Dispensationalists believe God divided the world into seven dispensations (also called economies and administrations). In each age, God supposedly revealed himself in different ways. Salvation was offered according to different plans for each age (for example, under the Law of Moses, salvation was by works, but in the church age, by grace), and humans were held accountable to the set of rules for that age. They get to these views by treating prophecies written in figurative and symbolic language at face value and using the interpretations they discover to understand, in a complex way, the simple and clear words of Jesus and the apostles.

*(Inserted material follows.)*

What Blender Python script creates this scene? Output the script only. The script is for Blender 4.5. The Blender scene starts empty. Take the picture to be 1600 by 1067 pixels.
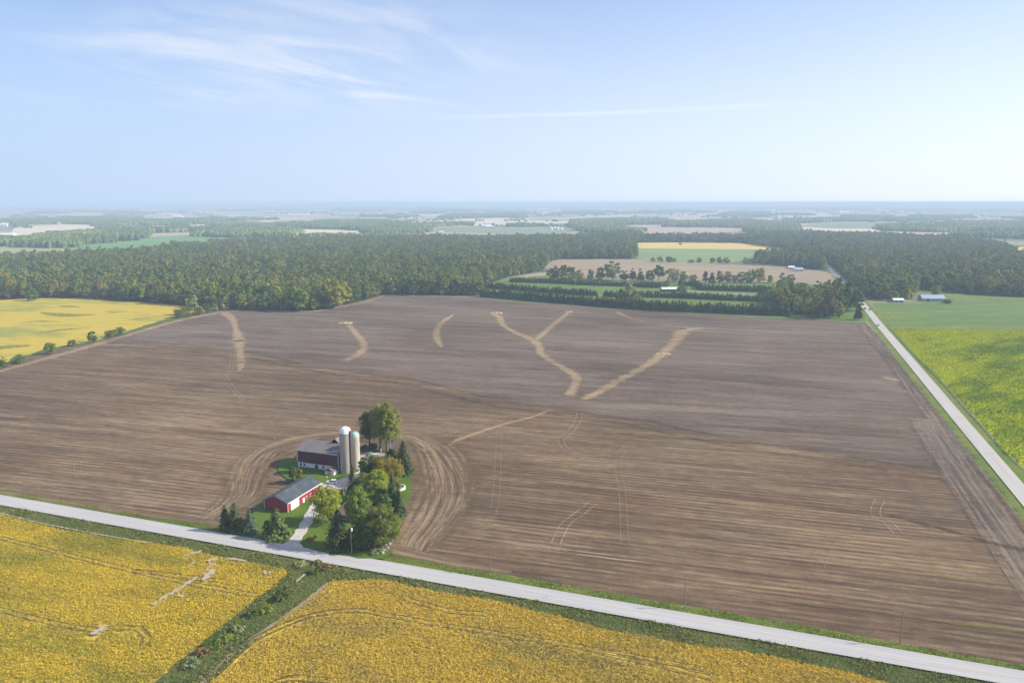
import bpy, math, random
import numpy as np
from mathutils import Vector, Matrix

# ------------------------------------------------------------------ camera, sky, sun, exposure
sc = bpy.context.scene
H = 115.0; FPX = 1178.0; PITCH = math.radians(10.46); CX = 800.0; CY = 533.5
camd = bpy.data.cameras.new('camera'); cam = bpy.data.objects.new('camera', camd)
sc.collection.objects.link(cam)
camd.sensor_width = 36.0; camd.lens = FPX / 1600 * 36
camd.clip_start = 1.0; camd.clip_end = 120000.0
cam.location = (0, 0, H); cam.rotation_euler = (math.pi / 2 - PITCH, 0, 0)
sc.camera = cam
sc.view_settings.view_transform = 'Standard'; sc.view_settings.look = 'None'
sc.view_settings.gamma = 1.0; sc.view_settings.use_curve_mapping = False
sc.view_settings.exposure = 0.58
SUN_EL = math.radians(34.0)
SUN_AZ = math.radians(88.5)          # from +Y towards +X
sun_dir = Vector((math.sin(SUN_AZ) * math.cos(SUN_EL), math.cos(SUN_AZ) * math.cos(SUN_EL), math.sin(SUN_EL)))
sl = bpy.data.lights.new('sun', 'SUN'); sl.energy = 4.7; sl.angle = math.radians(0.53); sl.color = (1.0, 0.93, 0.82)
so = bpy.data.objects.new('sun', sl); sc.collection.objects.link(so)
so.rotation_euler = sun_dir.to_track_quat('Z', 'Y').to_euler()
sc.cycles.max_bounces = 5; sc.cycles.diffuse_bounces = 2; sc.cycles.glossy_bounces = 2
sc.cycles.transparent_max_bounces = 16; sc.cycles.volume_bounces = 0

class NT:
    """short hand for node trees"""
    def __init__(s, tree): s.t = tree; tree.nodes.clear()
    def n(s, typ, **kw):
        nd = s.t.nodes.new(typ)
        for k, v in kw.items(): setattr(nd, k, v)
        return nd
    def l(s, a, b): s.t.links.new(a, b)
    def put(s, sock, v):
        if isinstance(v, bpy.types.NodeSocket): s.l(v, sock)
        else:
            if hasattr(sock.default_value, '__len__') and not isinstance(v, (int, float)):
                v = tuple(v)
                if len(sock.default_value) == 4 and len(v) == 3: v = v + (1.0,)
            sock.default_value = v
    def math(s, op, a, b=None, c=None, clamp=False):
        nd = s.n('ShaderNodeMath', operation=op, use_clamp=clamp)
        s.put(nd.inputs[0], a)
        if b is not None: s.put(nd.inputs[1], b)
        if c is not None: s.put(nd.inputs[2], c)
        return nd.outputs[0]
    def vmath(s, op, a, b=None):
        nd = s.n('ShaderNodeVectorMath', operation=op)
        s.put(nd.inputs[0], a)
        if b is not None: s.put(nd.inputs[1], b)
        return nd.outputs['Value'] if op in ('DOT_PRODUCT', 'LENGTH') else nd.outputs[0]
    def mix(s, f, a, b, blend='MIX'):
        nd = s.n('ShaderNodeMix', data_type='RGBA', blend_type=blend)
        s.put(nd.inputs[0], f); s.put(nd.inputs[6], a); s.put(nd.inputs[7], b)
        return nd.outputs[2]
    def ramp(s, f, stops):
        nd = s.n('ShaderNodeValToRGB'); s.put(nd.inputs[0], f)
        el = nd.color_ramp.elements
        while len(el) < len(stops): el.new(0.5)
        for e, (p, c) in zip(el, stops):
            e.position = p; e.color = (c if len(c) == 4 else tuple(c) + (1,)) if hasattr(c, '__len__') else (c, c, c, 1)
        return nd.outputs[0]
    def pos(s): return s.n('ShaderNodeNewGeometry').outputs['Position']
    def mapping(s, vec, rot=0.0, scale=(1, 1, 1), loc=(0, 0, 0)):
        # point type: scale, rotate, translate; rotation first here so do it in two steps
        m = s.n('ShaderNodeMapping'); s.put(m.inputs['Vector'], vec); m.inputs['Rotation'].default_value = (0, 0, rot)
        m2 = s.n('ShaderNodeMapping'); s.l(m.outputs[0], m2.inputs['Vector']); m2.inputs['Scale'].default_value = scale
        m2.inputs['Location'].default_value = loc
        return m2.outputs[0]
    def noise(s, vec, scale=1.0, detail=3.0, rough=0.55, dist=0.0):
        nd = s.n('ShaderNodeTexNoise'); s.put(nd.inputs['Vector'], vec)
        nd.inputs['Scale'].default_value = scale; nd.inputs['Detail'].default_value = detail
        nd.inputs['Roughness'].default_value = rough; nd.inputs['Distortion'].default_value = dist
        return nd.outputs['Fac']
    def maprange(s, v, a, b, c=0.0, d=1.0, smooth=True):
        nd = s.n('ShaderNodeMapRange'); nd.interpolation_type = 'SMOOTHSTEP' if smooth else 'LINEAR'
        s.put(nd.inputs[0], v); s.put(nd.inputs[1], a); s.put(nd.inputs[2], b); s.put(nd.inputs[3], c); s.put(nd.inputs[4], d)
        return nd.outputs[0]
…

For them, this age will end when the events predicted in prophecy occur. They look to current events to fulfill these prophecies, treating the Bible as a giant algebra problem. Some have used such calculations to predict end-time events. Among these are the rapture, when all true Christians will suddenly be removed from the world, leaving only unbelievers, the Tribulation, when they will be punished, and those who come to faith, seeing these events are persecuted, and the Millennium, when Christ and the church will rule the world for a thousand years. Two problems with this: Christ promised he would return suddenly, and the last judgement follows immediately (so the Bible is not an algebra problem), and these versions of a rapture, a millennium, and a tribulation are not in the Bible.
[Nineteenth in a series of posts on Last Things] Encore Post: As the turn of the millennium approached, people began to wonder if maybe Jesus would return. They sold all their property and gave the money to the poor. They went on a pilgrimage. Some gathered with the Pope to celebrate the last moments of the millennium. It is said some died of heart attacks, expecting the end of days. But when the bells of St. Peter’s tolled in the New Year and Pope Silvester the First made the sign of the cross in benediction, the Trumpet did not sound, and the dead were not raised. With great relief, they welcomed in the year 1000.

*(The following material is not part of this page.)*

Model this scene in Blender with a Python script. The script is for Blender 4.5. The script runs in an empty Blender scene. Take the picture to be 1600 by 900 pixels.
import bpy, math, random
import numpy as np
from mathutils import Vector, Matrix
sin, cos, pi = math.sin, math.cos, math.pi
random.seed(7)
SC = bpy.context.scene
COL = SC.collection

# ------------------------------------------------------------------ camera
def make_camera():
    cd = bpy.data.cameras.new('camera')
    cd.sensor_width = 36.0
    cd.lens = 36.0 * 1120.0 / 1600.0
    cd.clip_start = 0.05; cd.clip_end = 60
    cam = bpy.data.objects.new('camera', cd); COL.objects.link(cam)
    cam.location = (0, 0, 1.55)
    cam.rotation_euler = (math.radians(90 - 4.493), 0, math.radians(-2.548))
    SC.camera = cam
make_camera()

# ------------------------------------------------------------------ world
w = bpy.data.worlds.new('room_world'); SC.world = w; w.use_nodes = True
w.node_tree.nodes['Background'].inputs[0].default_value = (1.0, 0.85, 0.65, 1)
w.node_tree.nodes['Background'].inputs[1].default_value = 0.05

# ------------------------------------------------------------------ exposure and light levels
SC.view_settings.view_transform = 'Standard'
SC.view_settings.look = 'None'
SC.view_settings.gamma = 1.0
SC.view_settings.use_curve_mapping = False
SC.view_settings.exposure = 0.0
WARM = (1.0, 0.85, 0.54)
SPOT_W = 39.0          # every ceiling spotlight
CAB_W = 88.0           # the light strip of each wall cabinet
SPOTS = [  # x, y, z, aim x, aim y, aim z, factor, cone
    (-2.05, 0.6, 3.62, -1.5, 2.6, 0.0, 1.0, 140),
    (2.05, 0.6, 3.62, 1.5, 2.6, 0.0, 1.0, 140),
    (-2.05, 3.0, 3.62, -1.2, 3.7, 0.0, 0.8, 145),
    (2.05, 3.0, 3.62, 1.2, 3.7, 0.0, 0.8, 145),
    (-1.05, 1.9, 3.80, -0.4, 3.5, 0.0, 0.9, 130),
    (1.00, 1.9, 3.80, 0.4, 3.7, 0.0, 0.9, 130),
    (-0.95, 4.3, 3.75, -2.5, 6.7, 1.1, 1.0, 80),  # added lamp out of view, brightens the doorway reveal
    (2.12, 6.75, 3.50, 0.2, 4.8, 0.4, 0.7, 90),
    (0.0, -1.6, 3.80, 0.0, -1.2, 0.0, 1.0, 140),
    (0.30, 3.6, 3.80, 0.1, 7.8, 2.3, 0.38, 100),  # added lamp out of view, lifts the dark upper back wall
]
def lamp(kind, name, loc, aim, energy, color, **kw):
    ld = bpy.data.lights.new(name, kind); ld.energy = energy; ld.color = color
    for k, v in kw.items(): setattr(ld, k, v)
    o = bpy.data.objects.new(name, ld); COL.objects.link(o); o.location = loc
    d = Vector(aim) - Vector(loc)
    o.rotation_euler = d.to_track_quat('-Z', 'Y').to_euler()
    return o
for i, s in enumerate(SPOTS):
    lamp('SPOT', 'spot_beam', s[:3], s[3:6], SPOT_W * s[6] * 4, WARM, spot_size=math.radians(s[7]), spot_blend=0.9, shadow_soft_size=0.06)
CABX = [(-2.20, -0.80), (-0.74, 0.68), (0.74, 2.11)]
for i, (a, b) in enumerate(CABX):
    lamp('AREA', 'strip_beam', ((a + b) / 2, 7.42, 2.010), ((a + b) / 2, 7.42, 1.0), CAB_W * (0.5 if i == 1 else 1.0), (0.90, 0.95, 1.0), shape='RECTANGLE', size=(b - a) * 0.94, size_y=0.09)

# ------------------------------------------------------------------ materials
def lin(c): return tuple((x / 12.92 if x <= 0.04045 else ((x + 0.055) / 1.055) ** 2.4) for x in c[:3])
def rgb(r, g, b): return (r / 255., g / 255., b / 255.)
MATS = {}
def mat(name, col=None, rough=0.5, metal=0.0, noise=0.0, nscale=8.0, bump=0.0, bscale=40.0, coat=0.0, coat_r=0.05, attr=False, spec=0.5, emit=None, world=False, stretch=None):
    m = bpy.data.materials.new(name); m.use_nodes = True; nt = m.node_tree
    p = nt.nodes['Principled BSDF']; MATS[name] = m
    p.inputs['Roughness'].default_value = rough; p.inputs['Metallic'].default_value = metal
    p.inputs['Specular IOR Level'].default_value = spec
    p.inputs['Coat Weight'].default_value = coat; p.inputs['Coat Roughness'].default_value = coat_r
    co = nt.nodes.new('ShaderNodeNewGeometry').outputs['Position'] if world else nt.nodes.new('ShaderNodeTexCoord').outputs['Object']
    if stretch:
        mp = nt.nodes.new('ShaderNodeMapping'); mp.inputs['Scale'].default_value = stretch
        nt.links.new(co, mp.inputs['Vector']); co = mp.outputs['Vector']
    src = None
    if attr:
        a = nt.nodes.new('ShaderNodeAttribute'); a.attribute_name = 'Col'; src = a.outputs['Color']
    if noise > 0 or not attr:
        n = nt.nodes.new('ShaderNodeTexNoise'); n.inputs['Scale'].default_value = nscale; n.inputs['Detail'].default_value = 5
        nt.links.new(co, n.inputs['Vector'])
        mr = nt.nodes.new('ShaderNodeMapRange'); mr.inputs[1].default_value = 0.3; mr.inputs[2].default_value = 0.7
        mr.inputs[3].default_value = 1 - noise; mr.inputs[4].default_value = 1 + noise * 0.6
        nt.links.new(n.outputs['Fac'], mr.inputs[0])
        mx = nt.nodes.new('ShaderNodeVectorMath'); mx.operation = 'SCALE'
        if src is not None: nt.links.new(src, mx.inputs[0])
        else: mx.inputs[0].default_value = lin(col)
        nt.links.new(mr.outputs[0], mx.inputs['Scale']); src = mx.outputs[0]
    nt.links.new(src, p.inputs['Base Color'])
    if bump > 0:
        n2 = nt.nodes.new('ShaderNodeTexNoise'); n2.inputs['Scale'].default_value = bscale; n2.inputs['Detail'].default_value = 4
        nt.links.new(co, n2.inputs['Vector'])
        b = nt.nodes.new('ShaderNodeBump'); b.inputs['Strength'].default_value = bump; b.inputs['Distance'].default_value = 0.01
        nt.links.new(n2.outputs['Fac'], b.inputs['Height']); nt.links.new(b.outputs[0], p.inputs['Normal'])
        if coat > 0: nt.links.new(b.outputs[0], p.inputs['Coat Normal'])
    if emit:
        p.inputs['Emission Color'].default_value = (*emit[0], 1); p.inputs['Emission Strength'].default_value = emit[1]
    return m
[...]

840 years later, a Baptist farmer became convinced that he had decoded the Bible’s prophecies of the Second Advent. It would be on March 21st, 1843, he announced. So people sold all their property and gave the money to the poor. They traveled distances to hear William Miller. When March 21st came, they gathered with him in white robes. But the trumpet did not sound, and the dead were not raised. The disillusioned called it the Great Disappointment.
Throughout the years, Christians have been tempted to ignore Jesus’ warning that no one knows the day or the hour. (Matthew 24:36) In 1988, one man claimed, “But that doesn’t mean you can’t know the month and the year.” Truly distressed by the trials of this world, they latched onto the thought that they were in the last days. In the process, they missed the work that God had for them to do.
Rather than focus on any one day, Jesus calls on us to always be ready, because we do not know when he will return. That is true not only of the end of days but of the end of your own days. Our lives are short and in God’s hands, who alone knows when it is best for us to be by his side. When that day comes, be it in the end of days or at the end of our days, his angels will come and escort us home forever. In the meantime, be alert! Work while it is still day, because you do not know when you will rest from your labors. Come, Lord Jesus, Come!